As it happens, Blau got off rather lightly for trafficking in stolen top-secret documents when he received four months of community service for an offense with troubling implications for the country’s ability to defend itself. Suffice it to say that if any American journalist had behaved similarly during a war when our own survival was at stake, as in World War II, they would not have received such merciful treatment.
The third black mark against Israel concerned the licensing of Channel 10, an independent television channel that had broadcast highly critical reports about Netanyahu. Its license was held up leading to charges that the Likud had retaliated against Channel 10. But even the Freedom House report admits that the real problem with the network is that it was deeply in debt and couldn’t pay its bills. But rather than suppressing a hostile news outlet, the government actually stepped in and helped the channel repay its debts over an extended period allowing it to keep its license. Any idea that this represents the heavy hand of government repression is simply contradicted by the facts.
It boggles the mind how any of this could possibly be interpreted by an impartial evaluator as proof that Israel’s lively press is less free. As muddled as Freedom House’s views on the Blau and Channel 10 cases might be, their arguments are within the bounds of reasonable opinion. But for the group to treat the success of a news organization that has actually made the mainstream press in Israel more diverse as a blow to freedom is not reasonable. In fact, it betrays an ideological bias that undermines the credibility of their report.

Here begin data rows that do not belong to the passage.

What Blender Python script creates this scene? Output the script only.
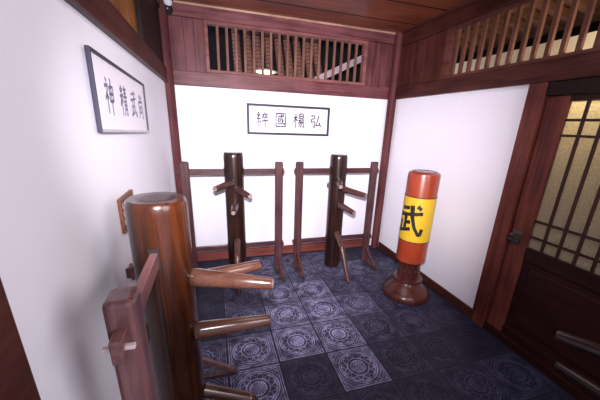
import bpy, bmesh, math, random
from mathutils import Vector, Matrix
random.seed(4)
PI = math.pi
for o in list(bpy.data.objects): bpy.data.objects.remove(o)
SC = bpy.context.scene
COL = SC.collection

# ---------------------------------------------------------------- camera
cd = bpy.data.cameras.new('camera'); cam = bpy.data.objects.new('camera', cd); COL.objects.link(cam)
cr = Vector((0.95580729, -0.29167024, 0.03689024)); cu = Vector((0.05946195, 0.31467586, 0.94733488)); cf = Vector((0.28791786, 0.90327603, -0.31811276))
cam.matrix_world = Matrix(((cr.x, cu.x, -cf.x, 0.4508), (cr.y, cu.y, -cf.y, -3.8988), (cr.z, cu.z, -cf.z, 1.8298), (0, 0, 0, 1)))
cd.sensor_width = 36; cd.lens = 293.04/600*36; cd.shift_x = -6.27/600; cd.shift_y = 22.6/600
cd.clip_start = 0.02
SC.camera = cam

# ---------------------------------------------------------------- world, lights, exposure
wd = bpy.data.worlds.new('world'); SC.world = wd; wd.use_nodes = True
bg = wd.node_tree.nodes['Background']; bg.inputs[0].default_value = (0.80, 0.76, 1.0, 1); bg.inputs[1].default_value = 1.0

def spot(name, loc, tgt, power, size, blend, radius, color):
    l = bpy.data.lights.new(name, 'SPOT'); l.energy = power; l.spot_size = math.radians(size); l.spot_blend = blend
    l.shadow_soft_size = radius; l.color = color
    o = bpy.data.objects.new(name, l); COL.objects.link(o); o.location = loc
    o.rotation_euler = (Vector(tgt)-Vector(loc)).to_track_quat('-Z', 'Y').to_euler()
    return o
spot('camera_flash', (0.44, -3.92, 2.0), (1.62, 0, 1.35), 900, 80, 1.0, 0.03, (1.0, 0.93, 1.0))
al = bpy.data.lights.new('ceiling_lamp_light', 'AREA'); al.shape = 'DISK'; al.size = 1.4; al.energy = 14; al.color = (1.0, 0.9, 0.95)
ao = bpy.data.objects.new('ceiling_lamp_light', al); COL.objects.link(ao); ao.location = (1.5, -2.3, 2.93)
rl = bpy.data.lights.new('rear_fill_light', 'AREA'); rl.shape = 'DISK'; rl.size = 1.4; rl.energy = 42; rl.color = (1.0, 0.95, 1.0)  # unseen fill behind the camera, added to brighten the left wall
ro = bpy.data.objects.new('rear_fill_light', rl); COL.objects.link(ro); ro.location = (2.0, -4.75, 2.3)
ro.rotation_euler = (Vector((0, -2.7, 1.2))-Vector(ro.location)).to_track_quat('-Z', 'Y').to_euler()

SC.view_settings.view_transform = 'Standard'; SC.view_settings.look = 'None'
SC.view_settings.exposure = 0.0; SC.view_settings.gamma = 1.0
try: SC.view_settings.use_curve_mapping = False
except Exception: pass

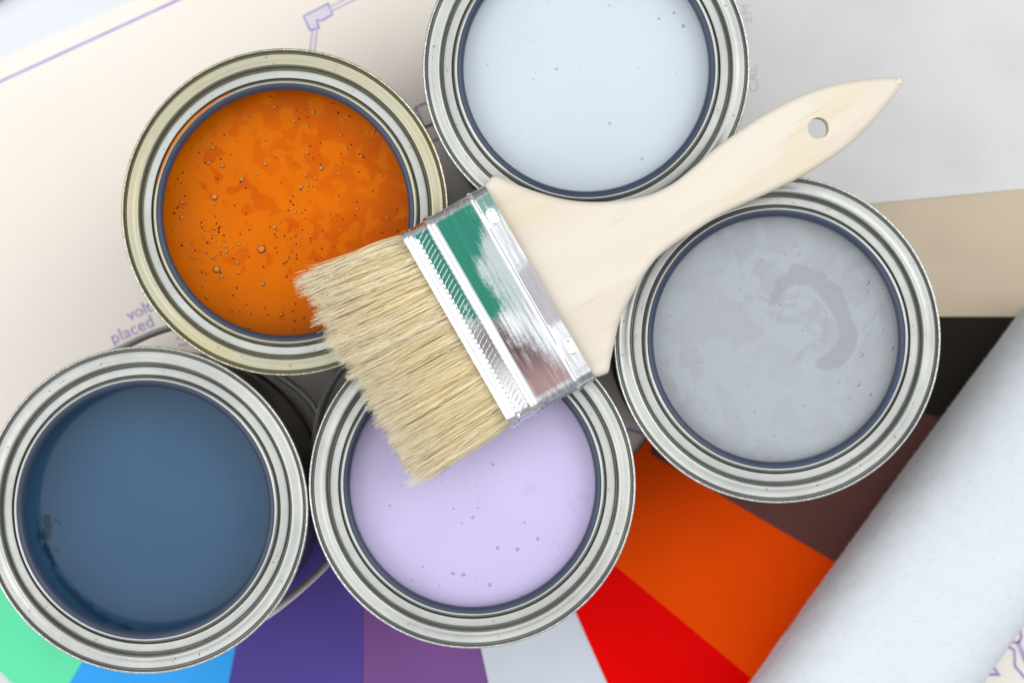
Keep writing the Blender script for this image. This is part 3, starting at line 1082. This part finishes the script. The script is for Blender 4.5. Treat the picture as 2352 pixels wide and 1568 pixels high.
# pressed diagonal rope pattern in the recess
vs, fs = [], []
nst = 36
for i in range(nst):
    yc = FW / 2 - 0.0030 - (FW - 0.0060) * (i + 0.5) / nst
    x0, x1 = 0.142 * FL, 0.255 * FL
    sk_ = 0.0012
    hgt = FZ + FT / 2 - 0.00030
    hw_ = 0.00030
    pts = [(x0, yc - sk_), (x0 + (x1 - x0) * 0.25, yc - sk_ * 0.45), (x0 + (x1 - x0) * 0.75, yc + sk_ * 0.45), (x1, yc + sk_ * 0.9)]
    b = len(vs)
    for j, (px_, py_) in enumerate(pts):
        hh = 0.00012 if j in (0, 3) else 0.00036
        ww = hw_ * (0.55 if j in (0, 3) else 1.0)
        vs += [(px_, py_ - ww, hgt), (px_, py_ - ww * 0.3, hgt + hh), (px_, py_ + ww * 0.3, hgt + hh), (px_, py_ + ww, hgt)]
    for j in range(3):
        for k in range(3):
            fs.append((b + j * 4 + k, b + (j + 1) * 4 + k, b + (j + 1) * 4 + k + 1, b + j * 4 + k + 1))
    fs.append((b, b + 1, b + 2, b + 3)); fs.append((b + 15, b + 14, b + 13, b + 12))
    # beads along the foot of the rope
    bx, by, br = 0.1325 * FL, yc - sk_ * 1.2, 0.00062
    b = len(vs)
    for ring in range(3):
        e_ = ring / 3 * math.pi / 2
        for k in range(8):
            a = 2 * math.pi * k / 8
            vs.append((bx + br * 0.75 * math.cos(e_) * math.cos(a), by + br * 1.7 * math.cos(e_) * math.sin(a), hgt + 0.00034 * math.sin(e_)))
    vs.append((bx, by, hgt + 0.00034))
    for ring in range(2):
        for k in range(8):
            k2 = (k + 1) % 8
            fs.append((b + ring * 8 + k, b + ring * 8 + k2, b + (ring + 1) * 8 + k2, b + (ring + 1) * 8 + k))
    for k in range(8):
        fs.append((b + 16 + k, b + 16 + (k + 1) % 8, b + 24))
o = link('rope_embossing', mesh('rope_embossing', vs, fs), MAT['nickel'], fer, True)
tag(o, kind='stuff')


def dimple(xc, yc, rot):
    """pressed oval slot: raised stadium rim round a sunken pad"""
    vs, fs = [], []
    n = 32
    top = FZ + FT / 2
    rows = [(1.9, -0.00006), (1.25, 0.00020), (0.95, 0.00022), (0.70, 0.00004), (0.0, 0.00006)]
    for s_, h in rows:
        for k in range(n):
            a = 2 * math.pi * k / n
            lx = 0.00082 * s_ * math.cos(a)
            ly = 0.00082 * s_ * math.sin(a) + (0.0014 if math.sin(a) >= 0 else -0.0014) * (1 if s_ > 0 else 0.0)
            vs.append((xc + lx * math.cos(rot) - ly * math.sin(rot), yc + lx * math.sin(rot) + ly * math.cos(rot), top + h))
    for i in range(len(rows) - 1):
        for k in range(n):
            k2 = (k + 1) % n
            fs.append((i * n + k, i * n + k2, (i + 1) * n + k2, (i + 1) * n + k))
    link('crimp_dimple', mesh('crimp_dimple', vs, fs), MAT['nickel'], fer, True)


dimple(*loc2(1132, 497, 0.0165), 0.0)
dimple(*loc2(1310, 795, 0.0165), 0.0)

# --- handle
up = [(1118, 421), (1124, 412), (1137, 406), (1160, 413), (1200, 430), (1250, 447), (1300, 459), (1350, 464), (1400, 463), (1450, 457), (1500, 444), (1550, 418),
      (1600, 378), (1650, 335), (1700, 299), (1750, 265), (1800, 237), (1850, 214), (1900, 197), (1950, 186), (2000, 179), (2050, 175), (2076, 175)]
lo = [(2082, 183), (2062, 212), (2022, 262), (1982, 306), (1942, 341), (1900, 370), (1850, 401), (1800, 427), (1750, 450), (1700, 472), (1650, 497), (1600, 528),
      (1550, 560), (1510, 592), (1480, 630), (1455, 672), (1432, 715), (1419, 750), (1410, 790), (1402, 828), (1398, 850), (1392, 858), (1368, 866)]
H = [loc2(u, v, 0.009) for u, v in up + lo]
top_in, bot_in = (FL - 0.008, 0.0335), (FL - 0.008, -0.0335)
c_up = catmull([(x, y, 0) for x, y in H[:len(up)]], 6)
c_lo = catmull([(x, y, 0) for x, y in H[len(up):]], 6)
outl = [Vector((*bot_in, 0)), Vector((*top_in, 0))] + c_up + c_lo
hx, hy = loc2(1880, 294, 0.009)
hr = 24.5 * S
rnd = random.Random(2)
hole = []
for k in range(40):
    a = -2 * math.pi * k / 40
    rr = hr * (1 + rnd.uniform(-0.02, 0.02))
    hole.append(Vector((hx + rr * math.cos(a), hy + rr * math.sin(a), 0)))


def offset_poly(P, d):
    """inset (d>0 inwards for a clockwise-or-ccw loop, side fixed by signed area)"""
    n = len(P)
    ar = sum(P[k].x * P[(k + 1) % n].y - P[(k + 1) % n].x * P[k].y for k in range(n))
    sg = 1 if ar > 0 else -1
    out = []
    for k in range(n):
        a, b, c = P[k - 1], P[k], P[(k + 1) % n]
        d1 = (b - a); d2 = (c - b)
        if d1.length < 1e-9: d1 = d2
        if d2.length < 1e-9: d2 = d1
        d1 = d1.normalized(); d2 = d2.normalized()
        n1 = Vector((-d1.y, d1.x, 0)); n2 = Vector((-d2.y, d2.x, 0))
        q = n1 + n2
        q = q / max(0.6, q.length_squared / 2)
        out.append(b + q * d * sg)
    return out


def h_half(x):      # half thickness along the handle
    pts = [(0.02, 0.0062), (0.035, 0.0060), (0.055, 0.0052), (0.085, 0.0044), (0.12, 0.0040), (0.15, 0.0034), (0.18, 0.0028)]
    for a, b in zip(pts, pts[1:]):
        if x <= b[0]:
            t = max(0, (x - a[0]) / (b[0] - a[0]))
            return a[1] + (b[1] - a[1]) * t
    return pts[-1][1]


def h_mid(x):       # mid height: the handle comes down to rest on the grey can's rim
    t = max(0.0, min(1.0, (x - 0.03) / 0.09))
    return FZ + (0.0046 - FZ) * t


rowsO = []      # rounded edge: list of (inset, z factor)
for i in range(7):
    a = math.pi / 2 * i / 6
    rowsO.append((0.0024 * (1 - math.cos(a)), math.sin(a), ))
vs, fs = [], []
no, nh = len(outl), len(hole)
loops_top, loops_bot = [], []
for sgn, store in ((1, loops_top), (-1, loops_bot)):
    for inset, s_ in rowsO:
        Q = offset_poly(outl, inset)
        idx = []
        for q in Q:
            ht = h_half(q.x)
            e_ = 0.0024
            zz = max(0.0, ht - e_) + e_ * s_ if ht > e_ else ht * s_
            idx.append(len(vs)); vs.append((q.x, q.y, h_mid(q.x) + sgn * zz))
        store.append(idx)
for store, flip in ((loops_top, False), (loops_bot, True)):
    for a, b in zip(store, store[1:]):
        for k in range(no):
            k2 = (k + 1) % no
            q = (a[k], a[k2], b[k2], b[k])
            fs.append(q[::-1] if flip else q)
for k in range(no):
    k2 = (k + 1) % no
    fs.append((loops_top[0][k2], loops_top[0][k], loops_bot[0][k], loops_bot[0][k2]))
# hole wall
hi = {1: [], -1: []}
for sgn in (1, -1):
    for q in hole:
        hi[sgn].append(len(vs)); vs.append((q.x, q.y, h_mid(q.x) + sgn * (h_half(q.x) - 0.0002)))
for k in range(nh):
    k2 = (k + 1) % nh
    fs.append((hi[1][k], hi[1][k2], hi[-1][k2], hi[-1][k]))
hm = mesh('handle', vs, fs)
bm = bmesh.new(); bm.from_mesh(hm); bm.verts.ensure_lookup_table(); bm.edges.ensure_lookup_table()
for store, h_ in ((loops_top, hi[1]), (loops_bot, hi[-1])):
    es = []
    inner = store[-1]
    for L_ in (inner, h_):
        for k in range(len(L_)):
            a, b = bm.verts[L_[k]], bm.verts[L_[(k + 1) % len(L_)]]
            e = bm.edges.get((a, b)) or bm.edges.new((a, b))
            es.append(e)
    bmesh.ops.triangle_fill(bm, use_beauty=True, use_dissolve=False, edges=es)
bmesh.ops.recalc_face_normals(bm, faces=bm.faces)
for f in bm.faces: f.smooth = True
for e in bm.edges:
    if len(e.link_faces) == 2 and e.calc_face_angle(0) > R(40): e.smooth = False
bm.to_mesh(hm); bm.free()
link('handle', hm, MAT['wood'], brush)

# --- bristles
tipc = [loc2(u, v, 0.010) for u, v in [(684, 632), (694, 660), (722, 705), (748, 765), (798, 838), (842, 905), (868, 962), (905, 1032), (938, 1085), (962, 1122)]]
ty = np.array([p[1] for p in tipc])[::-1]
tx = np.array([p[0] for p in tipc])[::-1]
NB, NSEG = 10000, 9
rng = np.random.default_rng(11)
y0 = rng.uniform(-FW / 2 + 0.0012, FW / 2 - 0.0012, NB)
edge = np.clip(1 - (np.abs(y0) / (FW / 2 - 0.0005)) ** 10, 0.25, 1)
z0 = rng.uniform(-1, 1, NB) * (FT / 2 - 0.0013) * edge
topw = z0 > 0
ymin, ymax = ty.min(), ty.max()
fan = (ymax - ymin) / FW
ytip = (ymax + ymin) / 2 + y0 * fan
# clumps
ncl = 420
cy_, cz_ = rng.uniform(-FW / 2, FW / 2, ncl), rng.uniform(-1, 1, ncl) * FT / 2
d2 = (y0[:, None] - cy_[None]) ** 2 + ((z0[:, None] - cz_[None]) * 0.8) ** 2
ci = d2.argmin(1)
cty = (ymax + ymin) / 2 + cy_ * fan + rng.normal(0, 0.0016, ncl)
ctz = cz_ * 1.05 + rng.normal(0, 0.0008, ncl)
kcl = rng.uniform(0.2, 0.78, NB)
ytip = ytip * (1 - kcl) + cty[ci] * kcl + rng.normal(0, 0.0007, NB)
ztip = z0 * 1.05 * (1 - kcl) + ctz[ci] * kcl + rng.normal(0, 0.0006, NB)
ztip = np.clip(ztip, -0.0079, 0.0088)
xt = np.interp(ytip, ty, tx) * (1 + rng.normal(0, 0.05, ncl))[ci] + np.abs(rng.normal(0, 0.0024, NB)) + 0.0006
# stray hairs
st = rng.random(NB) < 0.012
ytip = np.where(st, np.minimum(ytip + rng.normal(0, 0.006, NB), ymax + 0.0012), ytip)
ztip = np.where(st & (z0 > 0.004), ztip + np.abs(rng.normal(0, 0.0018, NB)), ztip)
xt = np.where(st & (rng.random(NB) < 0.5), xt - rng.uniform(0, 0.0025, NB), xt)
tt = np.linspace(0, 1, NSEG + 1)
bowy = rng.normal(0, 0.0006, NB)
bowz = rng.normal(0, 0.00035, NB)
ww = np.where(st, 1.6, 1.0)
P = np.zeros((NB, NSEG + 1, 3))
x0_ = 0.004
for j, t_ in enumerate(tt):
    e_ = t_ ** 1.15
    P[:, j, 0] = x0_ + (xt - x0_) * t_
    P[:, j, 1] = y0 + (ytip - y0) * e_ + bowy * ww * np.sin(t_ * math.pi * 1.3)
    P[:, j, 2] = FZ + z0 + (ztip - z0) * e_ + bowz * np.sin(t_ * math.pi)
rad = rng.uniform(0.00010, 0.000190, NB)
tap = 1.0 - 0.72 * tt ** 3
ang = np.arange(3) * 2 * math.pi / 3
phi = rng.uniform(0, 2 * math.pi, NB)
V = np.zeros((NB, NSEG + 1, 3, 3))
for k in range(3):
    V[:, :, k, 0] = P[:, :, 0]
    V[:, :, k, 1] = P[:, :, 1] + (rad[:, None] * tap[None]) * np.cos(phi + ang[k])[:, None]
    V[:, :, k, 2] = P[:, :, 2] + (rad[:, None] * tap[None]) * np.sin(phi + ang[k])[:, None]
V = V.reshape(-1, 3)
base = (np.arange(NB) * (NSEG + 1) * 3)[:, None]
Q = []
for j in range(NSEG):
    for k in range(3):
        k2 = (k + 1) % 3
        Q.append(base + np.array([[j * 3 + k, (j + 1) * 3 + k, (j + 1) * 3 + k2, j * 3 + k2]]))
Q = np.concatenate(Q, 0)
bme = mesh_np('bristles', V, Q)
rv = np.clip(rng.beta(1.5, 1.0, NB) * 0.75 + rng.uniform(0, 1, ncl)[ci] * 0.25, 0.03, 1)
rv = np.where(rng.random(NB) < 0.006, 0.0, rv)
a1 = bme.attributes.new('rnd', 'FLOAT', 'POINT')
a1.data.foreach_set('value', np.repeat(rv, (NSEG + 1) * 3).astype(np.float32))
a2 = bme.attributes.new('tip', 'FLOAT', 'POINT')
tipf = np.clip((tt - 0.62) / 0.38, 0, 1) ** 1.3
a2.data.foreach_set('value', np.tile(np.repeat(tipf, 3), NB).astype(np.float32))
bo_ = link('bristles', bme, MAT['hair'], brush, True)
tag(bo_, kind='stuff')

The focus of any attempt to defend freedom of the press ought to be on the efforts of governments throughout the globe to repress dissent and to threaten and imprison journalists, not to defend the hegemony of liberals in democracies. Israel remains a bulwark of liberty in a region where despotism is the rule, including a nation like Egypt which recently replaced an authoritarian dictator with a theocratic tyranny. Freedom House ought to be ashamed of tarnishing its impressive brand in this manner. They need to retract the attack on Israel Hayom and restore the Jewish state’s rating to “free.”